Le tribunal annule les décisions du préfet et condamne l’État à rembourser l'amende qui seule avait été recouvrée, avec intérêts de droit.
En février 2011 la SCEA « Côte de la Justice » a demandé au préfet de la Somme l'autorisation d'exploiter un élevage de 1000 vaches laitières associé à un méthaniseur et à une unité de cogénération. Par arrêté du 1er février 2013 cette autorisation a été accordée pour 500 vaches laitières. Le 16 mars 2015, l'exploitant a porté à la connaissance de l'administration son projet de regrouper sur son site d’autres élevages jusqu' à un total de 880 têtes. A la suite d'un contrôle qui a mis en évidence la présence dans l'élevage de près de 800 vaches laitières, le préfet de la Somme a mis en demeure l'exploitant, le 1er juillet 2015, de ramener ces effectifs à 500. Cette mise en demeure n'ayant pas été suivie d'effet, il a infligé à la SCEA une amende de 7 800 euros, prononcé une astreinte journalière de 780 euros et a entrepris le recouvrement de ces sommes. La SCEA « Côte de la Justice » a contesté ces mesures. Après la suspension, confirmée par le Conseil d’État, par le juge des référés de la mise en demeure, en l’absence de situation d’infraction, le tribunal a examiné le litige au fond le 20 juin 2017.L’article R. 515-53 du code de l’environnement alors applicable prescrit à l’exploitant d’une installation d’élevage classée pour la protection de l’environnement soumise au régime de l’autorisation et qui envisage un regroupement d’élevage au sein de celle-ci de porter cette modification à la connaissance du préfet.

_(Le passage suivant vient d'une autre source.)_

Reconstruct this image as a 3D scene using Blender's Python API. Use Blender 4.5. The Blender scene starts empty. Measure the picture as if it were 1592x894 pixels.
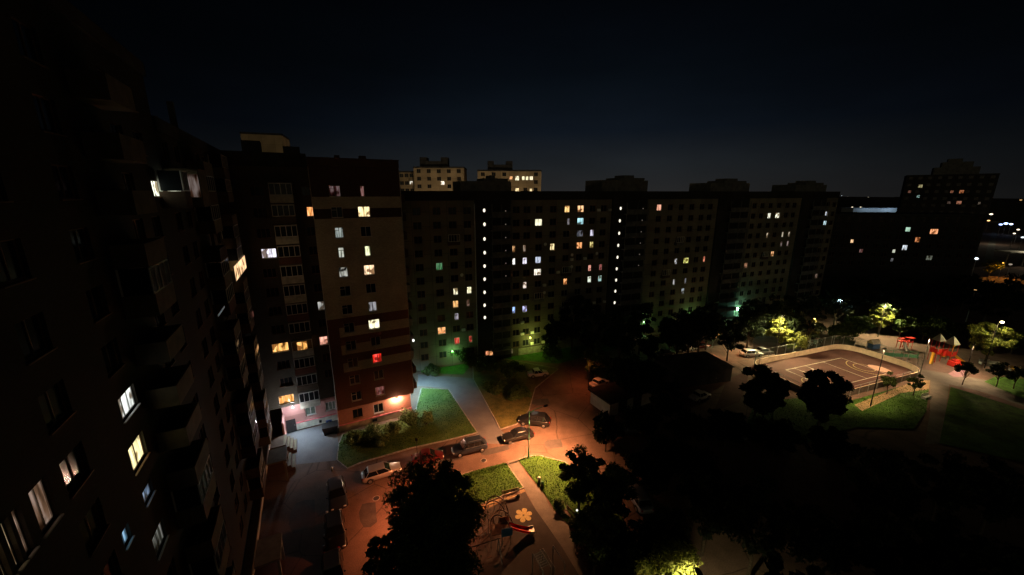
import bpy, bmesh, math, random
import numpy as np
from mathutils import Vector, Matrix

R = math.radians
col = bpy.context.scene.collection
scene = bpy.context.scene

# ------------------------------------------------------------------ camera
EYE = 34.0
PITCH = R(13.8)
FOC = 600.0            # focal length in pixels of a 1592 px wide frame
cam_d = bpy.data.cameras.new("camera")
cam_d.sensor_width = 36.0
cam_d.lens = 36.0 * FOC / 1592.0
cam_d.clip_start = 0.1
cam_d.clip_end = 6000
cam = bpy.data.objects.new("camera", cam_d)
col.objects.link(cam)
cam.location = (0, 0, EYE)
cam.rotation_euler = (R(90) - PITCH, 0, 0)
scene.camera = cam

# ------------------------------------------------------------------ view + world
scene.view_settings.view_transform = 'Standard'
scene.view_settings.look = 'None'
scene.view_settings.gamma = 1
scene.view_settings.exposure = 0
scene.view_settings.use_curve_mapping = False
scene.render.engine = 'CYCLES'
scene.cycles.use_denoising = True
scene.cycles.max_bounces = 4
scene.cycles.diffuse_bounces = 2
scene.cycles.glossy_bounces = 2
scene.cycles.transmission_bounces = 2
scene.cycles.transparent_max_bounces = 6
scene.cycles.sample_clamp_indirect = 2.0
scene.cycles.use_light_tree = True
scene.cycles.caustics_reflective = False
scene.cycles.caustics_refractive = False

world = bpy.data.worlds.new("World")
scene.world = world
world.use_nodes = True
nt = world.node_tree
nt.nodes.clear()
def N(tree, t, **kw):
    n = tree.nodes.new(t)
    for k, v in kw.items():
        setattr(n, k, v)
    return n
out = N(nt, 'ShaderNodeOutputWorld')
bg = N(nt, 'ShaderNodeBackground')
tc = N(nt, 'ShaderNodeTexCoord')
sep = N(nt, 'ShaderNodeSeparateXYZ')
nt.links.new(tc.outputs['Generated'], sep.inputs[0])
def ramp(tree, stops, interp='LINEAR'):
    r = N(tree, 'ShaderNodeValToRGB')
    r.color_ramp.interpolation = interp
    e = r.color_ramp.elements
    while len(e) > 1:
        e.remove(e[-1])
    e[0].position = stops[0][0]; e[0].color = (*stops[0][1], 1)
    for p, c in stops[1:]:
        q = e.new(p); q.color = (*c, 1)
    return r
def math_node(tree, op, a, b=None, clamp=False):
    m = N(tree, 'ShaderNodeMath', operation=op); m.use_clamp = clamp
    for i, v in enumerate((a, b)):
        if v is None: continue
        if isinstance(v, (int, float)): m.inputs[i].default_value = v
        else: tree.links.new(v, m.inputs[i])
    return m.outputs[0]
front = ramp(nt, [(0.0, (.0200, .0200, .0205)), (0.06, (.0135, .0160, .0185)), (0.14, (.0048, .0076, .0125)),
                  (0.26, (.0021, .0037, .0060)), (0.42, (.0009, .0015, .0028)), (0.8, (.0005, .0008, .0014))])
nt.links.new(sep.outputs[2], front.inputs[0])
# the glow of the city stands over one quarter of the horizon
azd = N(nt, 'ShaderNodeVectorMath', operation='DOT_PRODUCT')
nt.links.new(tc.outputs['Generated'], azd.inputs[0])
azd.inputs[1].default_value = (math.sin(R(9)), math.cos(R(9)), 0)
az = math_node(nt, 'POWER', math_node(nt, 'MAXIMUM', azd.outputs['Value'], 0.0), 5.0)
az = math_node(nt, 'ADD', math_node(nt, 'MULTIPLY', az, 0.86), 0.14)
fc = N(nt, 'ShaderNodeMix', data_type='RGBA', blend_type='MULTIPLY')
fc.inputs[0].default_value = 1
nt.links.new(front.outputs[0], fc.inputs[6])
cc = N(nt, 'ShaderNodeCombineXYZ')
for i in range(3): nt.links.new(az, cc.inputs[i])
nt.links.new(cc.outputs[0], fc.inputs[7])
# warmer glow added low over the opposite, unseen quarter to light the facades
rear = ramp(nt, [(0.0, (.300, .255, .150)), (0.18, (.160, .136, .080)), (0.42, (.034, .029, .019)), (0.85, (0, 0, 0))])
nt.links.new(sep.outputs[2], rear.inputs[0])
bk = N(nt, 'ShaderNodeVectorMath', operation='DOT_PRODUCT')
nt.links.new(tc.outputs['Generated'], bk.inputs[0])
bk.inputs[1].default_value = (-0.20, -0.98, 0)
bkf = math_node(nt, 'POWER', math_node(nt, 'MAXIMUM', bk.outputs['Value'], 0.0), 3.0)
c2 = N(nt, 'ShaderNodeCombineXYZ')
for i in range(3): nt.links.new(bkf, c2.inputs[i])
rc = N(nt, 'ShaderNodeMix', data_type='RGBA', blend_type='MULTIPLY'); rc.inputs[0].default_value = 1
nt.links.new(rear.outputs[0], rc.inputs[6]); nt.links.new(c2.outputs[0], rc.inputs[7])
sm = N(nt, 'ShaderNodeMix', data_type='RGBA', blend_type='ADD'); sm.inputs[0].default_value = 1
nt.links.new(fc.outputs[2], sm.inputs[6]); nt.links.new(rc.outputs[2], sm.inputs[7])
hz = N(nt, 'ShaderNodeTexNoise'); hz.inputs['Scale'].default_value = 2.2; hz.inputs['Detail'].default_value = 5
hm = N(nt, 'ShaderNodeMapping'); hm.inputs['Scale'].default_value = (1, 1, 3.5)
nt.links.new(tc.outputs['Generated'], hm.inputs[0]); nt.links.new(hm.outputs[0], hz.inputs['Vector'])
hr = ramp(nt, [(.3, (.80, .80, .80)), (.7, (1.18, 1.18, 1.18))]); nt.links.new(hz.outputs[0], hr.inputs[0])
hx = N(nt, 'ShaderNodeMix', data_type='RGBA', blend_type='MULTIPLY'); hx.inputs[0].default_value = 1
nt.links.new(sm.outputs[2], hx.inputs[6]); nt.links.new(hr.outputs[0], hx.inputs[7])
nt.links.new(hx.outputs[2], bg.inputs[0])
bg.inputs[1].default_value = 1.0
nt.links.new(bg.outputs[0], out.inputs[0])

# ------------------------------------------------------------------ lamp levels (all lamps of the place)
SODIUM = (1.0, .37, .14)
RED_SODIUM = (1.0, .22, .07)
WARM = (1.0, .66, .36)
YELLOW = (1.0, .82, .40)
GREEN = (.25, 1.0, .30)
COLD = (.52, .88, 1.0)
WHITE_PINK = (.86, .92, 1.0)
POWER = dict(pole=24000, behind_tree=7000, red=650, parking=4500, cold=6200, court_wall=330, wall_warm=1050,
             park=23000, flood=12500, tree_yellow=4500)

# ------------------------------------------------------------------ places: pixels of the survey photo to metres
CP, SP = math.cos(PITCH), math.sin(PITCH)
def ray(x, y):
    u = (x - 796) / FOC; v = (y - 447) / FOC
    return (u, CP - v * SP, -SP - v * CP)
def G(x, y, z=0.0):
    d = ray(x, y); t = (z - EYE) / d[2]
    return (d[0] * t, d[1] * t)
def hit(O, d, x, y):
    n = (d[1], -d[0]); r = ray(x, y)
    t = (O[0] * n[0] + O[1] * n[1]) / (r[0] * n[0] + r[1] * n[1])
    X, Y = r[0] * t, r[1] * t
    return ((X - O[0]) * d[0] + (Y - O[1]) * d[1], EYE + r[2] * t)
ANG = R(27.9)
A = (math.cos(ANG), math.sin(ANG)); B = (-A[1], A[0])
def W2(a, b): return (a * A[0] + b * B[0], a * A[1] + b * B[1])

# ------------------------------------------------------------------ materials
def lin(c):
    return tuple(((v / 255) / 12.92 if v / 255 <= .04045 else ((v / 255 + .055) / 1.055) ** 2.4) for v in c)
MATS = {}
def mat(name, base, rough=.8, var=.25, scale=3.0, bump=.0, metal=0.0, spec=.3, coat=0.0, two=None, detail=4):
    """principled surface whose colour wanders with object-space noise"""
    if name in MATS: return MATS[name]
    m = bpy.data.materials.new(name); m.use_nodes = True
    t = m.node_tree; b = t.nodes['Principled BSDF']
    b.inputs['Roughness'].default_value = rough
    b.inputs['Metallic'].default_value = metal
    b.inputs['Specular IOR Level'].default_value = spec
    b.inputs['Coat Weight'].default_value = coat
    tcn = N(t, 'ShaderNodeTexCoord')
    nz = N(t, 'ShaderNodeTexNoise'); nz.inputs['Scale'].default_value = scale; nz.inputs['Detail'].default_value = detail
    t.links.new(tcn.outputs['Object'], nz.inputs['Vector'])
    lo = tuple(max(0, v * (1 - var)) for v in base)
    hi = two if two else tuple(min(1, v * (1 + var)) for v in base)
    r = ramp(t, [(.32, lo), (.68, hi)])
    t.links.new(nz.outputs[0], r.inputs[0]); t.links.new(r.outputs[0], b.inputs['Base Color'])
    if bump:
        bp = N(t, 'ShaderNodeBump'); bp.inputs['Strength'].default_value = bump; bp.inputs['Distance'].default_value = .05
        t.links.new(nz.outputs[0], bp.inputs['Height']); t.links.new(bp.outputs[0], b.inputs['Normal'])
    MATS[name] = m
    return m
def panel_mat(name, base, joint, pw, ph, rough=.85, var=.15, off=0.0):
    """concrete panels or brick courses with joints, in object space (x along the wall, z up)"""
    if name in MATS: return MATS[name]
    m = bpy.data.materials.new(name); m.use_nodes = True
    t = m.node_tree; b = t.nodes['Principled BSDF']; b.inputs['Roughness'].default_value = rough
    b.inputs['Specular IOR Level'].default_value = .2
    tcn = N(t, 'ShaderNodeTexCoord'); s = N(t, 'ShaderNodeSeparateXYZ'); t.links.new(tcn.outputs['Object'], s.inputs[0])
    c = N(t, 'ShaderNodeCombineXYZ')
    t.links.new(math_node(t, 'ADD', s.outputs[0], s.outputs[1]), c.inputs[0]); t.links.new(s.outputs[2], c.inputs[1])
    br = N(t, 'ShaderNodeTexBrick'); br.offset = off
    br.inputs['Color1'].default_value = (*[v * (1 - var) for v in base], 1)
    br.inputs['Color2'].default_value = (*[min(1, v * (1 + var)) for v in base], 1)
    br.inputs['Mortar'].default_value = (*joint, 1)
    br.inputs['Scale'].default_value = 1.0
    br.inputs['Mortar Size'].default_value = .012 if ph < .5 else .03
    br.inputs['Brick Width'].default_value = pw; br.inputs['Row Height'].default_value = ph
    t.links.new(c.outputs[0], br.inputs['Vector'])
    nz = N(t, 'ShaderNodeTexNoise'); nz.inputs['Scale'].default_value = .35; nz.inputs['Detail'].default_value = 6
    t.links.new(tcn.outputs['Object'], nz.inputs['Vector'])
    mx = N(t, 'ShaderNodeMix', data_type='RGBA', blend_type='MULTIPLY'); mx.inputs[0].default_value = .6
    r = ramp(t, [(.3, (.6, .6, .6)), (.7, (1.1, 1.1, 1.1))])
    t.links.new(nz.outputs[0], r.inputs[0])
    t.links.new(br.outputs[0], mx.inputs[6]); t.links.new(r.outputs[0], mx.inputs[7])
    t.links.new(mx.outputs[2], b.inputs['Base Color'])
    MATS[name] = m
    return m
def lit_mat(rgb, k=1.0, kind='curtain'):
    """a lit room behind curtains: folds and an uneven curtain edge"""
    key = 'lit_room_%d_%d_%d_%d_%s' % (*rgb, int(k * 100), kind)
    if key in MATS: return MATS[key]
    m = bpy.data.materials.new(key); m.use_nodes = True
    t = m.node_tree; t.nodes.clear()
    o = N(t, 'ShaderNodeOutputMaterial'); e = N(t, 'ShaderNodeEmission')
    tcn = N(t, 'ShaderNodeTexCoord'); oi = N(t, 'ShaderNodeObjectInfo')
    mp = N(t, 'ShaderNodeMapping'); mp.inputs['Scale'].default_value = (3.2, 3.2, .5)
    t.links.new(tcn.outputs['Object'], mp.inputs[0])
    ns = N(t, 'ShaderNodeTexNoise', noise_dimensions='4D'); ns.inputs['Scale'].default_value = 1.6; ns.inputs['Detail'].default_value = 3
    t.links.new(mp.outputs[0], ns.inputs['Vector'])
    t.links.new(math_node(t, 'MULTIPLY', oi.outputs['Random'], 40.0), ns.inputs['W'])
    n2 = N(t, 'ShaderNodeTexNoise', noise_dimensions='4D'); n2.inputs['Scale'].default_value = 1.1; n2.inputs['Detail'].default_value = 1
    t.links.new(tcn.outputs['Object'], n2.inputs['Vector'])
    t.links.new(math_node(t, 'MULTIPLY', oi.outputs['Random'], 17.0), n2.inputs['W'])
    L = lin(rgb)
    r = ramp(t, [(.32, tuple(v * .3 for v in L)), (.46, L), (.62, tuple(min(3, v * 1.5 + .12) for v in L))])
    t.links.new(ns.outputs[0], r.inputs[0])
    r2 = ramp(t, [(.40, (.22, .17, .13)), (.47, (1, 1, 1))] if kind != 'part' else [(.46, (.015, .015, .015)), (.53, (1, 1, 1))])
    t.links.new(n2.outputs[0], r2.inputs[0])
    mx = N(t, 'ShaderNodeMix', data_type='RGBA', blend_type='MULTIPLY'); mx.inputs[0].default_value = 1
    t.links.new(r.outputs[0], mx.inputs[6]); t.links.new(r2.outputs[0], mx.inputs[7])
    t.links.new(mx.outputs[2], e.inputs[0]); e.inputs[1].default_value = k * 1.15
    t.links.new(e.outputs[0], o.inputs[0])
    MATS[key] = m
    return m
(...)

Le tribunal a, tout d’abord, jugé que cette formalité constituait une demande au sens de l’article 18 de la loi n°2000-321 du 12 avril 2000 dès lors qu’elle tend à obtenir une décision de l’administration autorisant ou non ce regroupement.Il a ensuite constaté que, dans les deux mois suivant l’accomplissement de cette déclaration de regroupement, l’autorité administrative n’a adressé aucune demande à la SCEA « Côte de la Justice » en vue de compléter son dossier, dont elle reconnaissait ainsi le caractère complet. Elle n’a, dans ce même délai, ni invité l’exploitant à présenter une nouvelle demande d’autorisation ni édicté un arrêté complémentaire ainsi qu’elle pouvait le faire sur le fondement de l’article R. 515-54 du code de l’environnement.
Puis, le tribunal a relevé, d’une part, que si la formalité prévue par l’article R. 515-53 du code de l’environnement ne figure pas dans la liste des procédures pour lesquelles le silence vaut acceptation publiée sur le site internet « Legifrance », cette liste est toutefois dépourvue de valeur juridique et, d’autre part, que cette formalité ne relève pas davantage du champ d’application des dérogations à la règle selon laquelle le silence vaut acceptation figurant au troisième alinéa du I de l’article 21 de la loi du 12 avril 2000.
Il a également constaté que le regroupement de troupeaux n’est pas non plus au nombre des exceptions prévues par les décrets n°2014-1271, n°2014-1272 et n°2014-1273 qui écartent l’existence d’une décision tacite d’autorisation, pour les questions relevant de la compétence du ministère de l’écologie, du développement durable et de l’énergie.
Le tribunal en a déduit que la procédure de regroupement d'installations d'élevage n’impliquant pas nécessairement, ainsi qu’il résulte des dispositions combinées des articles R. 515-53 et R. 512-31 du code de l’environnement, l’intervention d’une décision expresse de l’administration, la SCEA « Côte de la Justice » a bénéficié le 16 mai 2015, d’une décision implicite d’acceptation de sa demande de regroupement.Au 1er juillet 2015, l'exploitant était, par conséquent, titulaire d’une autorisation de porter son effectif de vaches laitières à 880 unités et c’est donc à tort que le préfet de la Somme l’a mis en demeure de le réduire à 500 et l'a sanctionné par la suite. Comme le proposait le rapporteur public, le tribunal a, dès lors, annulé ces décisions et condamné l’État à rembourser l'amende qui seule avait été recouvrée, avec intérêts de droit.